さて次に、この上記グラフ区分を昨年度・今年度分について併記したのが次のグラフ。水力発電が少数派でしかないこと、火力発電の調整で需要に対応すべく供給側が四苦八苦している様子がうかがえる。

↑ 東京電力の月間最大電力(万kW)
↑ 東京電力の月間最大電力(万kW)

特に豪暑となった去年の7月-9月は、他社受電の部分も合わせ、フルスロットル状態で稼働しているようすがうかがえよう。

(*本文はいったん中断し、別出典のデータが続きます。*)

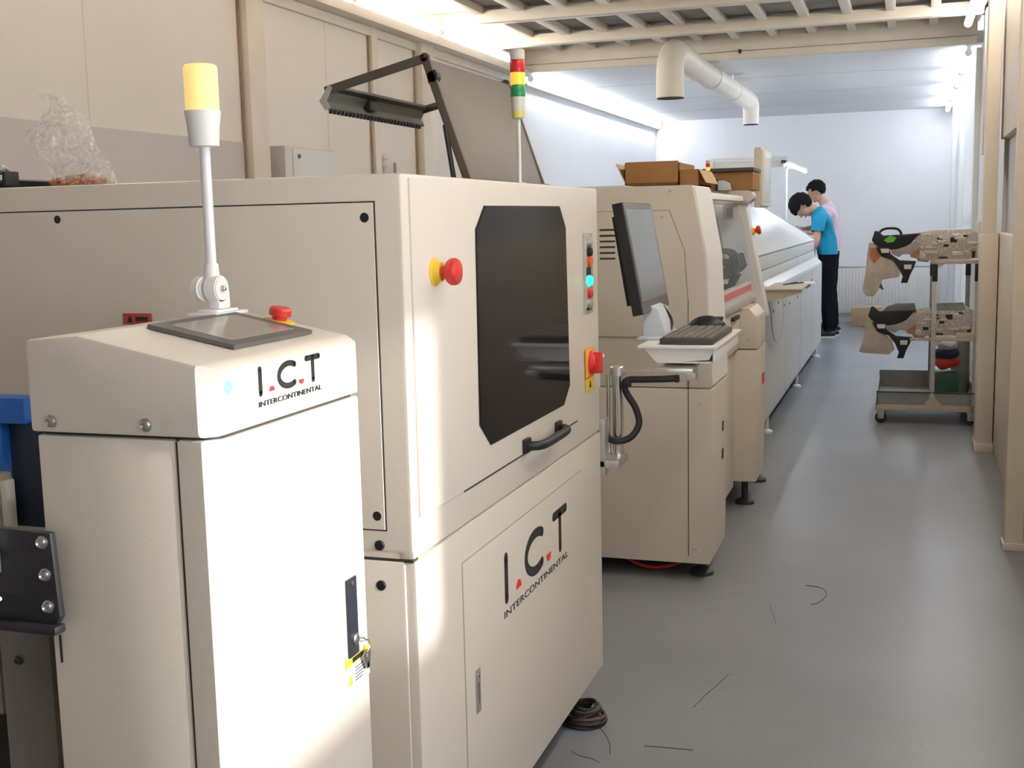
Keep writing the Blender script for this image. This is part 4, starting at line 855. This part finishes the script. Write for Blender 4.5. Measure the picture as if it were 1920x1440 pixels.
# ================================================================== FLOOR BITS
co = thing('cable_coil', (-.80, 2.98, 0), 'dark coil of cables on the floor at the big printer machine corner foot', 'cable')
rnd = random.Random(5)
for k in range(7):
    r = .030 + .006 * k * .8; cx, cy = -.822 + rnd.uniform(-.006, .006), 2.985 + rnd.uniform(-.006, .006)
    MB().tube([(cx + (r + .006) * math.cos(a), cy + r * 1.1 * math.sin(a), .006 + .0065 * (6 - k) + .004 * math.sin(2 * a + k)) for a in [i * math.pi / 16 for i in range(32)]], .0050, 8, closed=True).build('cable_loop', (BLACK, mat('cable_brown', (.10, .05, .035), .5, noise=.2), BLACK)[k % 3], co)
MB().box(-.800, -.775, 2.99, 3.02, .03, .036, .002, rot=Matrix.Rotation(.4, 4, 'Y')).build('tag', WHITE, co)
def scrap(pts, r, label):
    r *= .65
    o = MB().tube(smoothpath([(x, y, r) for x, y in pts], 6), r, 6).build('wire_scrap', DGREY, None, loc=(pts[0][0], pts[0][1], 0))
    tag(o, label, 'wire', 'wire scraps on the floor')
scrap([(-.775, 2.963), (-.745, 2.92), (-.715, 2.86), (-.700, 2.80)], .0014, 'thin bent wire scrap on the floor just right of the cable coil')
scrap([(-.625, 2.87), (-.58, 2.875), (-.545, 2.878), (-.50, 2.88)], .0018, 'straight dark wire scrap lying on the floor at the bottom of the aisle')
scrap([(-.80, 2.79), (-.77, 2.77), (-.735, 2.762), (-.715, 2.745)], .0014, 'short wire scrap on the floor below the cable coil')
scrap([(-.335, 4.36), (-.275, 4.34), (-.255, 4.26), (-.275, 4.17), (-.30, 4.14)], .0016, 'curled hair-thin wire scrap further up the aisle floor')
scrap([(-.44, 4.12), (-.425, 4.04), (-.41, 3.98), (-.395, 3.90)], .0012, 'fine wire scrap on the floor left of the curled one')
scrap([(-.545, 3.15), (-.525, 3.25), (-.505, 3.33), (-.485, 3.42)], .0012, 'fine slanting wire scrap on the aisle floor before the cable coil')
# ================================================================== PEOPLE
def skin_mesh(chains, sub=1):
    """chains: list of lists of (x,y,z,r[,r2]); first vertex is root; shared points merge"""
    verts, edges, rad, idx = [], [], [], {}
    for ch in chains:
        prev = None
        for p in ch:
            k = (round(p[0], 4), round(p[1], 4), round(p[2], 4))
            if k not in idx:
                idx[k] = len(verts); verts.append(p[:3]); rad.append((p[3], p[4] if len(p) > 4 else p[3]))
            i = idx[k]
            if prev is not None and prev != i: edges.append((prev, i))
            prev = i
    me = bpy.data.meshes.new('s'); me.from_pydata(verts, edges, []); o = bpy.data.objects.new('s', me); COL.objects.link(o)
    md = o.modifiers.new('k', 'SKIN'); md.use_smooth_shade = True; md.branch_smoothing = .6
    for i, r in enumerate(rad): me.skin_vertices[0].data[i].radius = r
    me.skin_vertices[0].data[0].use_root = True
    s_ = o.modifiers.new('s', 'SUBSURF'); s_.levels = sub
    return bake(o)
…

やや蛇足ではあるが、「1-(1)発電所認可出力表」から東京電力分を抽出し、グラフ化しておく。これは「その出力までは出せる可能性がありますよ、出しても良いですよ」とするもの。自動車における最大速度のようなものだ。卸電気事業者の分は、他の電力会社向けのも合わせてあるので、ここでは省略しておく。

↑ 発電所認可出力(東京電力分、2011年2月、万Kw)
↑ 発電所認可出力(東京電力分、2011年2月、万Kw)

全部合わせると約6500万kW。原発をのぞいても4700万kW強。これだけを見て「何だ、全然余裕じゃないか」「卸電気事業者の分も合わせれば原発など要らないだろ」とする論調が一部で見られるが、それは「100メートル走の選手に全速力で42.195キロのフルマラソンを走れ」と命じているのと同じ位の暴論でしかないと断じておく。

水力発電はダムに溜まっている水の量で発電力が大きく変わってくる。原子力発電は一定期間毎のメンテナンスが欠かせない。火力発電所は多少はタフだが、365日24時間稼働させたままではすぐに壊れてしまう。「最大限の力で常に全力で運用しろ」という考えは、どこぞの大臣が機材の許容稼働時間以上の放水を強要させ、特殊消防車を台無しにしてしまったのと同レベルの愚行・愚論と評することができる。

また常に安定した電力を供給する、インフラとしての立場を最優先し、それを果たすためには、常に「保険」のための予備を考えておかねばならないことは言うまでも無い。